Re: mirroring subset of debian files with rsync
>>>>> "Phil" == Phil Howard <phil-debian-user@ipal.net> writes:
Phil> Here's the command I'm using now:
Phil> rsync --block-size=8192 --verbose --stats --recursive
Phil> --compress --links --perms --times --timeout 300 --delete
Phil> --delete-excluded --include
Phil> '/dists/potato/main/binary-all/**' --include
Phil> '/dists/potato/main/binary-sparc/**' --include
Phil> '/dists/potato/main/disks-i386/**' --include
Phil> '/dists/potato/main/source/**' --include
Phil> '/dists/potato/contrib/binary-all/**' --include
Phil> '/dists/potato/contrib/binary-sparc/**' --include
Phil> '/dists/potato/contrib/source/**' --include
Phil> '/dists/potato/non-free/binary-all/**' --include
Phil> '/dists/potato/non-free/binary-sparc/**' --include
Phil> '/dists/potato/non-free/source/**' --exclude '/**'
Phil> 'download.sourceforge.net::debian/.'
Phil> 'data/download.sourceforge.net'
Phil> As seen from the list, I'm trying to include every file that
Phil> matches the includes, and exclude whatever gets by all of
Phil> them unmatched. It's as if rsync isn't doing the sequential
Phil> match test like the docs say it does.
I am afraid I really can't help you with your problem, but this
is what I would do:
1. That is a very long command line. I think it would simplify it a
lot if you could use --exclude-from=FILE and --include-from=FILE (not
tested). A simpler command line is easier to debug...

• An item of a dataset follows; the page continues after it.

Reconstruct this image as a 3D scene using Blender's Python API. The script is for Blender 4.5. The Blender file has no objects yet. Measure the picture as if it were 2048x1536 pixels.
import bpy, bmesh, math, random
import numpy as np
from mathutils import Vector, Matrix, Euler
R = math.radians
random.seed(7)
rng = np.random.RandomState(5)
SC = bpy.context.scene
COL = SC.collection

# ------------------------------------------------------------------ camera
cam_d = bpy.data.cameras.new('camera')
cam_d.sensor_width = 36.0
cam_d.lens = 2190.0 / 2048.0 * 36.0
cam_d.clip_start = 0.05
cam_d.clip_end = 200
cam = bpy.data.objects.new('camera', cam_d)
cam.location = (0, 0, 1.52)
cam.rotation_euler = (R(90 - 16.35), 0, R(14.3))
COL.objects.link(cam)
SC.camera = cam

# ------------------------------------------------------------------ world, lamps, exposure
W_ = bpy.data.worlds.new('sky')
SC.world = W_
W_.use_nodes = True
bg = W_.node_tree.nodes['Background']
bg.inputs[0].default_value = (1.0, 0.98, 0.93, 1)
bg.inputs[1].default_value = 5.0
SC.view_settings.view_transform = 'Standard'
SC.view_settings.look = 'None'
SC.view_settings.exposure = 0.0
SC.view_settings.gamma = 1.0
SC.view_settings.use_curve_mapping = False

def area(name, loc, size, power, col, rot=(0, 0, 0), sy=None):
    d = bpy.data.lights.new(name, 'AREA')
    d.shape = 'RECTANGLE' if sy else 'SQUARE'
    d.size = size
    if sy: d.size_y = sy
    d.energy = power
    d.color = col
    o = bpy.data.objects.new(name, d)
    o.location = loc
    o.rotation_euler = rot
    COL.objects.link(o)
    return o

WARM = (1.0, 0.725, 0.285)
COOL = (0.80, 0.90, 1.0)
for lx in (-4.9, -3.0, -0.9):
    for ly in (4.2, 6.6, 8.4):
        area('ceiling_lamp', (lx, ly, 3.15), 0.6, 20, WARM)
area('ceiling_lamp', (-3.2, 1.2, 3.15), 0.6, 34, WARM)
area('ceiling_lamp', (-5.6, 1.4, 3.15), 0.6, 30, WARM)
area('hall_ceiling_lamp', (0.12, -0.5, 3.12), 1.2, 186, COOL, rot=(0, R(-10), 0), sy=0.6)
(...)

2. Try to test very simple commands on a smaller filesystem, perhaps
even on the same system. eg
rsync ... /tmp/mytest /tmp/out --include /tmp/mytest/a \
--exclude '/tmp/mytest/**'
(not tested, I don't often use rsync, so beware!)
3. look at other programs that use rsync, eg apt-move. From memory,
apt-move uses rsync in a similar way.